GROBEL: Another "can't do" associated with you is your inability or refusal to memorize lines. Do you have a bad memory, or is it that you feel remembering lines affects the spontaneity of your performance?

He seemed to welcome the chance to stop thinking about the Indians and began to answer.

BRANDO: If you watch somebody's face when they're talking, they don't know what kind of expression is going to be on their face. You can see people search for words, for ideas, reaching for a concept, a feeling, whatever. [But] if the words are there in the actor's mind...Oh, you got me! [laughing]. You got me right in the bush. I'm talking about acting, aren't I?

GROBEL: For a man who likes to talk, it's a pity that you brake yourself.

BRANDO: I'm fascinated about anything. I'll talk for seven hours about splinters.
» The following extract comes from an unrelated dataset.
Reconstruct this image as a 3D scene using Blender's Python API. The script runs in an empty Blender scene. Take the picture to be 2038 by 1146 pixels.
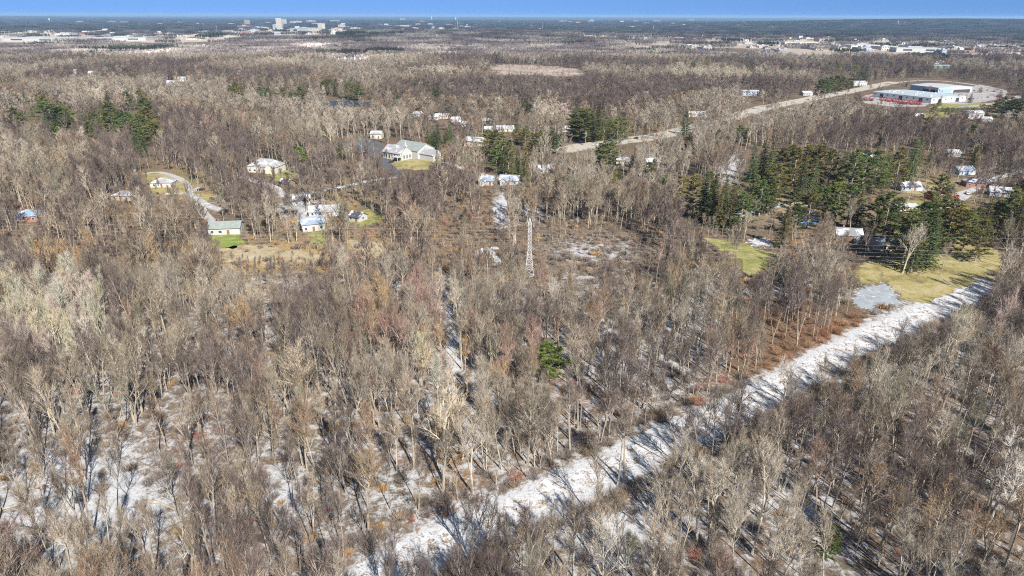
import bpy, math, random
import numpy as np
from mathutils import Vector, Matrix, noise

R = math.radians
rng = random.Random(7)
SC = bpy.context.scene
COL = SC.collection

# ------------------------------------------------------------------ camera, sky, sun, exposure
W0, H0, FPX = 2038.0, 1146.0, 1359.0          # the photograph's frame and focal length in its pixels
CAMZ = 100.0
PITCH = math.atan((573.0 - 30.5) / FPX)
ROLL = 6.5 / 2038.0
FWD = Vector((0, math.cos(PITCH), -math.sin(PITCH)))
_r, _u = Vector((1, 0, 0)), Vector((0, math.sin(PITCH), math.cos(PITCH)))
RGT = _r * math.cos(ROLL) + _u * math.sin(ROLL)
UPV = _u * math.cos(ROLL) - _r * math.sin(ROLL)
cd = bpy.data.cameras.new('camera')
cam = bpy.data.objects.new('camera', cd); COL.objects.link(cam)
cd.sensor_width = 36.0; cd.lens = 36.0 * FPX / W0
cd.clip_start = 0.5; cd.clip_end = 200000
M = Matrix((( RGT.x, UPV.x, -FWD.x, 0), (RGT.y, UPV.y, -FWD.y, 0), (RGT.z, UPV.z, -FWD.z, CAMZ), (0, 0, 0, 1)))
cam.matrix_world = M
SC.camera = cam

SUN_EL, SUN_AZ = 40.0, 26.0                    # behind the camera, to its right
sun_dir = Vector((math.sin(R(SUN_AZ)) * math.cos(R(SUN_EL)), -math.cos(R(SUN_AZ)) * math.cos(R(SUN_EL)), math.sin(R(SUN_EL))))
ld = bpy.data.lights.new('sun', 'SUN'); ld.energy = 5.0; ld.angle = R(0.5); ld.color = (1.0, 0.955, 0.89)
sun = bpy.data.objects.new('sun', ld); COL.objects.link(sun)
sun.rotation_euler = sun_dir.to_track_quat('Z', 'Y').to_euler()
sun.location = (0, -50, 300)

wd = bpy.data.worlds.new('World'); SC.world = wd; wd.use_nodes = True
nt = wd.node_tree; nt.nodes.clear()
out = nt.nodes.new('ShaderNodeOutputWorld'); bg = nt.nodes.new('ShaderNodeBackground'); sky = nt.nodes.new('ShaderNodeTexSky')
sky.sky_type = 'NISHITA'; sky.sun_disc = False
sky.sun_elevation = R(SUN_EL); sky.sun_rotation = R(180 - SUN_AZ)
sky.altitude = 300; sky.air_density = 1.0; sky.dust_density = 0.0; sky.ozone_density = 3.0
tc = nt.nodes.new('ShaderNodeTexCoord'); mp = nt.nodes.new('ShaderNodeVectorMath'); mp.operation = 'MULTIPLY_ADD'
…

GROBEL: But will you talk for seven hours about your career?

BRANDO: Of course not. Not two seconds about it.

Over the course of the 10 days I spent with him, I did anything and everything possible to unlock the mystery that is Marlon Brando.
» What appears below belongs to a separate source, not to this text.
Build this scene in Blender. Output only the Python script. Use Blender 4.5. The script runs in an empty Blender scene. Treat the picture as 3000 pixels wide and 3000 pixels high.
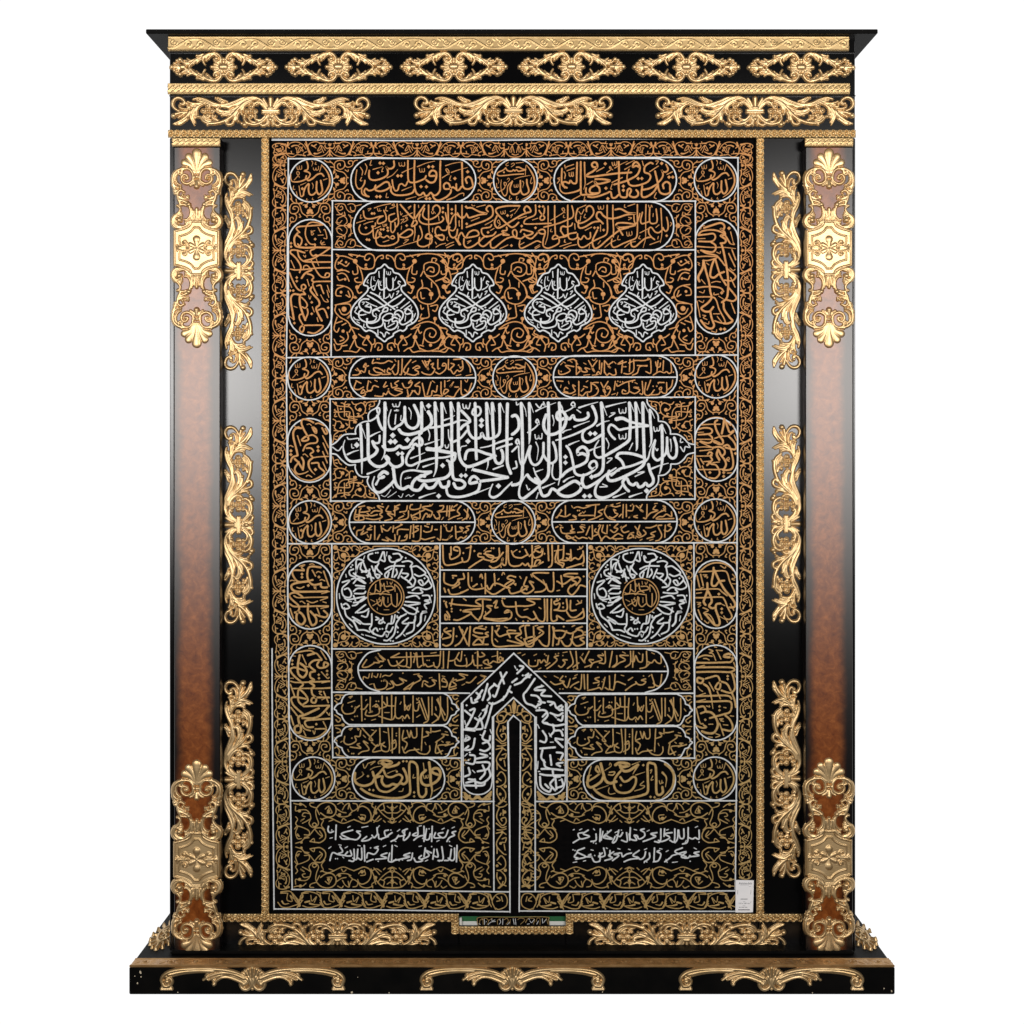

GROBEL: Does being labeled a Method actor mean anything to you?

BRANDO: No.

GROBEL: Does it bother you?

BRANDO: B-o-r-e. Bore.

GROBEL: Is that what a Method actor does--to bore through to the core of an actor's being?
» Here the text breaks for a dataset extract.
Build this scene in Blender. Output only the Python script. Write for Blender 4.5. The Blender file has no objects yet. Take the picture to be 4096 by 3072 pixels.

BRANDO: It bores through and goes beyond the frontiers of endurable anguish of interviews.

We're playing here, but we're not through.

GROBEL: Well, this painful interview is almost over.

BRANDO: Oh, listen, it hasn't been painful at all. It's been delightful. Although I feel like I got in a rummage sale: would you want this dress? No, that schmatte. How about this corset? Well, we could take the rubber out and make a slingshot out of it. I'm dizzy. We've gone from the temples of Karnak to the halls of William O. Douglas. GROBEL: Speaking of temples, do you believe in God?

And that led to our discussion about God, order in the universe, life on this planet, aging, death, which got him to quote Shakespeare, which led to the rumor that he was going to do King Lear on Broadway--and so it went, back and forth, moving from topic to topic like the rummage sale he thought it was. It wasn't easy, but getting this complex and reclusive man to speak was definitely worth the effort. One of his favorite books was Stephen Potter's The Theory and Practice of Gamesmanship. Thus, his tactics come as no surprise: You try to catch him, he tries to avoid being caught.